* Objective *
Leaving the pictures out, print the lines from the first line of the listing through the line containing "R = math.radians", exactly as they read, and no others.
======== Supplied information ========
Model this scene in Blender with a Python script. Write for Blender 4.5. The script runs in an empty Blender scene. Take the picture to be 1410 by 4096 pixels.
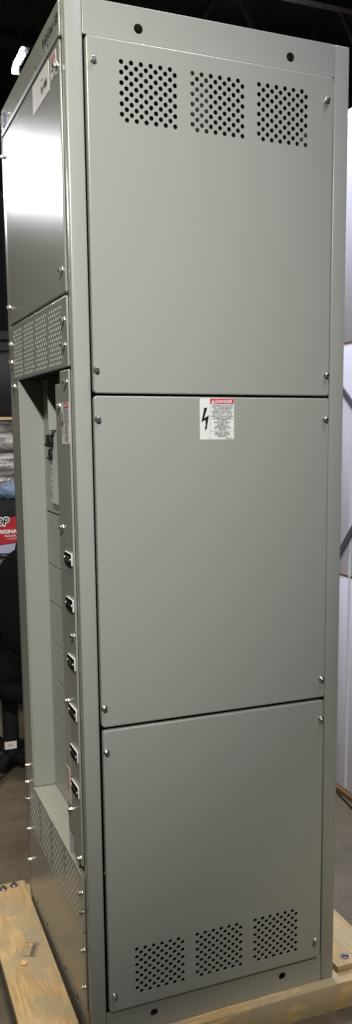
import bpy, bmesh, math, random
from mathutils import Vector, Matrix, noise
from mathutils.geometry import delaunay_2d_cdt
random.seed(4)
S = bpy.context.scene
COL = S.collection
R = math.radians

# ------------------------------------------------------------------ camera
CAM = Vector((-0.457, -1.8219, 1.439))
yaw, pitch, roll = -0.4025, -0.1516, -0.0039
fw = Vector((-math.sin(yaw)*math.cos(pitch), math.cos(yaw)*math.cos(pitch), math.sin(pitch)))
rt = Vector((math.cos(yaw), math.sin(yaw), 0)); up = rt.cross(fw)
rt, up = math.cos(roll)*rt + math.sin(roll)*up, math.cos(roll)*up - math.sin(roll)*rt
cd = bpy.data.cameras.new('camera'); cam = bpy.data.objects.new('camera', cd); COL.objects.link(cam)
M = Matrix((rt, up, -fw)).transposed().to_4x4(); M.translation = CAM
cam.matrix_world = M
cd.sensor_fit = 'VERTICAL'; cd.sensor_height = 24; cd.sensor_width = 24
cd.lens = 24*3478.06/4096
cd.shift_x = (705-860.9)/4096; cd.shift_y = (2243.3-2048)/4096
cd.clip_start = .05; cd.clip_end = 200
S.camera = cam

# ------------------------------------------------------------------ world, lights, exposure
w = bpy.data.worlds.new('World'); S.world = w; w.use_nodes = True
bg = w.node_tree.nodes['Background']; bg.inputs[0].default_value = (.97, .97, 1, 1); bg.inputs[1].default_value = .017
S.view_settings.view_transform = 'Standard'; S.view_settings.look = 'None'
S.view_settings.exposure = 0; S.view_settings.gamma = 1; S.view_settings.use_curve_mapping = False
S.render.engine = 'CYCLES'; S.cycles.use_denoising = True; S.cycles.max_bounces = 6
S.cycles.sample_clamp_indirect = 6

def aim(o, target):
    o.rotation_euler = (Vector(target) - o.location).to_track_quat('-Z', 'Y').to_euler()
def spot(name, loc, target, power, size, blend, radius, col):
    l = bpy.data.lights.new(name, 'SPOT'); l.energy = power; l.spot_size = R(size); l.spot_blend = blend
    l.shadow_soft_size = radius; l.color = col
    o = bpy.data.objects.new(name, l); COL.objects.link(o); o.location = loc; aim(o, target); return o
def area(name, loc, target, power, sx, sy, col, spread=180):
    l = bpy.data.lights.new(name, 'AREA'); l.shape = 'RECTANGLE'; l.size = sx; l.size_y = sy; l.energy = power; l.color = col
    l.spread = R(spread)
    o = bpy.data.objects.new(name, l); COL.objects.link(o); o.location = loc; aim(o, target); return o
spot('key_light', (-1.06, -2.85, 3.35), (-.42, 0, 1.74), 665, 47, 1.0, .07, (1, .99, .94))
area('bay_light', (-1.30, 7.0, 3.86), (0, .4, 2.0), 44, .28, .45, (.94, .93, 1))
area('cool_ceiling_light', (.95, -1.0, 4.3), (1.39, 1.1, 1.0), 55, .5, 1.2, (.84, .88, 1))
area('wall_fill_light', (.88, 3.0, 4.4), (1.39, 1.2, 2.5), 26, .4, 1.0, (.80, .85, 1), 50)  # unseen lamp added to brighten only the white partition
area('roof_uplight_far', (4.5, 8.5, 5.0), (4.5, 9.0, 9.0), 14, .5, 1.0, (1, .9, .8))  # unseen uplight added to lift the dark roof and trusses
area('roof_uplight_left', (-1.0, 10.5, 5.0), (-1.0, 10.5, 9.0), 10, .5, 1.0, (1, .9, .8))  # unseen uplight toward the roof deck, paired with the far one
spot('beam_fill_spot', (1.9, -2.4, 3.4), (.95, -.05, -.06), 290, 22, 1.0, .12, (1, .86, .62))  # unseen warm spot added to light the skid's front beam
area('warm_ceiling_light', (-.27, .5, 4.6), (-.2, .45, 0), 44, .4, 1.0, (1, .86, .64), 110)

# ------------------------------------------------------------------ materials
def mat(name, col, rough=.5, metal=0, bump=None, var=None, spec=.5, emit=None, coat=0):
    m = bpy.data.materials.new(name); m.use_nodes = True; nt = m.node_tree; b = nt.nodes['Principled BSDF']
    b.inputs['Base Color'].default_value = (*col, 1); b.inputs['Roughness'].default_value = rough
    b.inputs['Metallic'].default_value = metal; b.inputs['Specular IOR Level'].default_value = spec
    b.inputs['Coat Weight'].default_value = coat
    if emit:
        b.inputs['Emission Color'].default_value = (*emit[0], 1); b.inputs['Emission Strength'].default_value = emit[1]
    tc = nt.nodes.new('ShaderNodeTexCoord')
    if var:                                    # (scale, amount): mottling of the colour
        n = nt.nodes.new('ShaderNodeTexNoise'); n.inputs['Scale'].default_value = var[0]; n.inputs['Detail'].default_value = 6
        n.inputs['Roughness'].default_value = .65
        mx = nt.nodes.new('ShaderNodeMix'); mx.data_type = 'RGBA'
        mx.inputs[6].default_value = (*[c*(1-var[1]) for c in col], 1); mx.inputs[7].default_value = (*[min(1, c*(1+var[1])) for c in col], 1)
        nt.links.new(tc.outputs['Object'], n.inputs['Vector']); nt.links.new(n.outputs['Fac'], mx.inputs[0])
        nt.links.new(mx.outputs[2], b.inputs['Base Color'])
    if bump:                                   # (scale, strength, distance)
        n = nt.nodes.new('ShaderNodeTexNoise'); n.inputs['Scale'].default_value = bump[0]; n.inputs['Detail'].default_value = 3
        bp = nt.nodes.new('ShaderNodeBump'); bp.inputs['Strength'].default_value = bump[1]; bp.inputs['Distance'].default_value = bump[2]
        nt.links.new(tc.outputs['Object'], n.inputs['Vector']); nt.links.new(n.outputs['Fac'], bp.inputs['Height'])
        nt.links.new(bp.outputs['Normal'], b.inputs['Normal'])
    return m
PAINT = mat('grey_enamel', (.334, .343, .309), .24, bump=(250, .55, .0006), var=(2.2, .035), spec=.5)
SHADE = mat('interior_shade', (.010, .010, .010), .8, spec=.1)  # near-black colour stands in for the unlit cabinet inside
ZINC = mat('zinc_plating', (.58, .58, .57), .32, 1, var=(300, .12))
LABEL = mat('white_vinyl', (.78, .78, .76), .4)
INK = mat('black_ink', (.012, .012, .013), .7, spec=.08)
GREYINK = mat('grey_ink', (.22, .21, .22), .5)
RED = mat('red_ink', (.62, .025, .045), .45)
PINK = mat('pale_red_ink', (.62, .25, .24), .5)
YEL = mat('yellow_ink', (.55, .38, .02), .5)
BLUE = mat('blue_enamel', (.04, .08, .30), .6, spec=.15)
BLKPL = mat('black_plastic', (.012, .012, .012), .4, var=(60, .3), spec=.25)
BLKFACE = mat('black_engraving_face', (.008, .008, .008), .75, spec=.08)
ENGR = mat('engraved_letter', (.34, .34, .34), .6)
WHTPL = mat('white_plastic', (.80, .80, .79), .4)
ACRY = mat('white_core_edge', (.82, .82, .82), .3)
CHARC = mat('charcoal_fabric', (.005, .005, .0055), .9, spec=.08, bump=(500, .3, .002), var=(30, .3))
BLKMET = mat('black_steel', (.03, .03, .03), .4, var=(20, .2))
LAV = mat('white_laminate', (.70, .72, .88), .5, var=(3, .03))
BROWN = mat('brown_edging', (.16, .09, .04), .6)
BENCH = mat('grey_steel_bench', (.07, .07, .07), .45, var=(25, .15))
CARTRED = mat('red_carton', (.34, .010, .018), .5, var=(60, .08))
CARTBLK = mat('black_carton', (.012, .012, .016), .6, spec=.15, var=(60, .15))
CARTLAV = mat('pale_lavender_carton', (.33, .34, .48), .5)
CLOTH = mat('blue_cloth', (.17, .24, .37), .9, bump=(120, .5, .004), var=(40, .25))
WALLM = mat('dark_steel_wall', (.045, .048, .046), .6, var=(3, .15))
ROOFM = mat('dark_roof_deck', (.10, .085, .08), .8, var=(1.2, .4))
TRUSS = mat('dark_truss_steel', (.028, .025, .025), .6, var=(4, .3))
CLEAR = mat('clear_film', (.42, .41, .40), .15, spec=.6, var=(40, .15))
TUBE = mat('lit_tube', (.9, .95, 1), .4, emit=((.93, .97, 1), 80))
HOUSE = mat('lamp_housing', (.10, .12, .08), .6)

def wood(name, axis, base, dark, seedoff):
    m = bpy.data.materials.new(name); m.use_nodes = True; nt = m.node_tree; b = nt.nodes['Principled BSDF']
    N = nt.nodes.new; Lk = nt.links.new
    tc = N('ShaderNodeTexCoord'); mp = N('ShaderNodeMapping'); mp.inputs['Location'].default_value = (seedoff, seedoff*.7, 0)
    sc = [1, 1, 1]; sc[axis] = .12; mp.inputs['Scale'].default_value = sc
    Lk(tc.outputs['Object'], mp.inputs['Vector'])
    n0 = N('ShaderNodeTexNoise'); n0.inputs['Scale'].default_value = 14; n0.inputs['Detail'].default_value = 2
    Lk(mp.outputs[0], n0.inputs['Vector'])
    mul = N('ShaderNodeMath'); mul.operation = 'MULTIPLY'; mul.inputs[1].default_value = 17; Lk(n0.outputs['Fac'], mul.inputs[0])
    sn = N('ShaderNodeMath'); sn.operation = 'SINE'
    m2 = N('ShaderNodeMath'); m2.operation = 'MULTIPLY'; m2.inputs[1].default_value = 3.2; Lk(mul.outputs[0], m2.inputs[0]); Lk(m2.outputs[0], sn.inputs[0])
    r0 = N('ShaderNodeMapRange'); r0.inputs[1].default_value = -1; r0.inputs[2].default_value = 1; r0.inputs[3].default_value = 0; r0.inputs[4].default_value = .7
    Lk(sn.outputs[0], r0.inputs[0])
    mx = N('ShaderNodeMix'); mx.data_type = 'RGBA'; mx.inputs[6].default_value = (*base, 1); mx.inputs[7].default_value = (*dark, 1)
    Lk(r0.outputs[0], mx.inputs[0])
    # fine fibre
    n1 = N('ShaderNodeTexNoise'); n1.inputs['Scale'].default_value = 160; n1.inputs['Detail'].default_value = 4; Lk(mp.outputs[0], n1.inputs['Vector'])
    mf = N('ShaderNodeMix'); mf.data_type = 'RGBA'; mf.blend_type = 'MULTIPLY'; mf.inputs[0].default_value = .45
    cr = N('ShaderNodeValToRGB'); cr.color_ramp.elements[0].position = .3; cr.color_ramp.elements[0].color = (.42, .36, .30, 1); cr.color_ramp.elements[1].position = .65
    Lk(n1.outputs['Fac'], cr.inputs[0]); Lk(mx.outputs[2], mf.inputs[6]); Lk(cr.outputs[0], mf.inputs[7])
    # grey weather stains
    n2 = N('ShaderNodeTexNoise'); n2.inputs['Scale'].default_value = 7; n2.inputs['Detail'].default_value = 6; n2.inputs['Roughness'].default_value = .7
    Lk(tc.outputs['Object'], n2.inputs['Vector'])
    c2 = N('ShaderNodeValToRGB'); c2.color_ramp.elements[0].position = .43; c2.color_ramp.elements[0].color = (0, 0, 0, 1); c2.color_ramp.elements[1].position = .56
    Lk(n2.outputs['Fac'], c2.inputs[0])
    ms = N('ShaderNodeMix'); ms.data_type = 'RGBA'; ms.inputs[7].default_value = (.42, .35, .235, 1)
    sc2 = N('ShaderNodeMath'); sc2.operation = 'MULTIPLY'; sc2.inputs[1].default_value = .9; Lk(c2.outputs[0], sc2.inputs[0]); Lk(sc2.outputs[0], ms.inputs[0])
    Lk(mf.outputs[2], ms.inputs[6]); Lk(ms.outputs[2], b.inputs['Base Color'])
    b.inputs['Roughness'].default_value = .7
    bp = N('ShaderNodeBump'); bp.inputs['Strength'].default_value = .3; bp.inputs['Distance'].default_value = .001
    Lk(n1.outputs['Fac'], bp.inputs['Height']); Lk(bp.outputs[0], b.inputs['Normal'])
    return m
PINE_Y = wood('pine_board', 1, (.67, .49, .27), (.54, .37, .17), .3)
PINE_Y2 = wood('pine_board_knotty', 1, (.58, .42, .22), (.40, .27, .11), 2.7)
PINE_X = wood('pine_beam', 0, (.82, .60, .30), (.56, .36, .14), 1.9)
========
* Result of this exercise *
Model this scene in Blender with a Python script. Write for Blender 4.5. The script runs in an empty Blender scene. Take the picture to be 1410 by 4096 pixels.
import bpy, bmesh, math, random
from mathutils import Vector, Matrix, noise
from mathutils.geometry import delaunay_2d_cdt
random.seed(4)
S = bpy.context.scene
COL = S.collection
R = math.radians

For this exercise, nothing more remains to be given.